Cet aspect de l’évolutionnisme est-il garanti ? La question de Dieu a-t-elle été réglée par la négative ? La logique de ceux qui proposent cette réponse ne résiste pas à une analyse attentive. L’action créatrice de Dieu et son soutien de toute chose incluent non seulement les caractéristiques mécanistes des lois de Newton, probabilistes de la mécanique quantique, mais aussi les mécanismes évolutifs. Dieu peut choisir sa façon de créer comme il le désire, et il se peut qu’il le fasse avec des méthodes que nous ne comprenons pas, ou bien qui sont systématiques et accessibles à notre compréhension. Comme nous le constatons avec l’essor de la science moderne, la vision de Dieu qui engendre une cohérence et un ordre du monde naturel est une perspective qui a connu une grande réussite. Les explications scientifiques ne sont pas une alternative au contrôle créateur et constant de Dieu.

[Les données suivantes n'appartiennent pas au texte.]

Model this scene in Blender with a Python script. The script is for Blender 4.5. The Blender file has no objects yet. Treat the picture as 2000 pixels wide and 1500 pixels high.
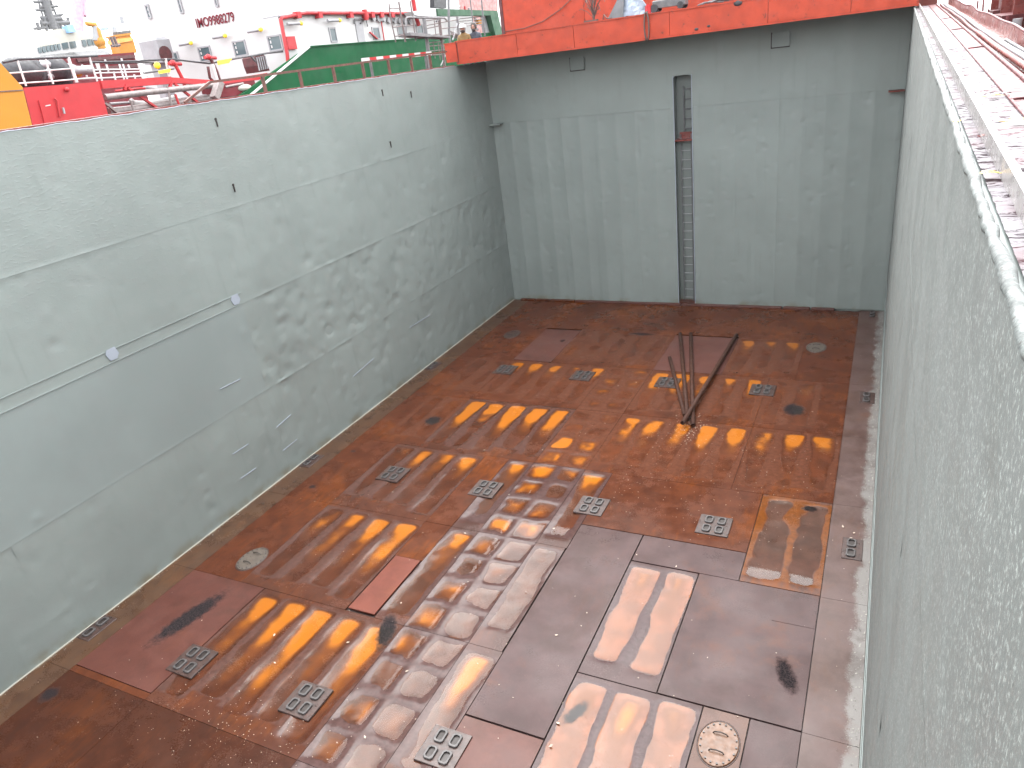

Le caractère aléatoire inhérent que nous constatons dans la nature ne dément pas la notion de providence. En dépit des affirmations stridentes de certains évolutionnistes de la fin du dix neuvième siècle et de leurs descendants, la science n’a pas répondu par la négative à la question de l’existence de Dieu.

Note: les opinions exprimée dans cet article sont celles de leur auteur et pas de l’American Scientific Affiliation.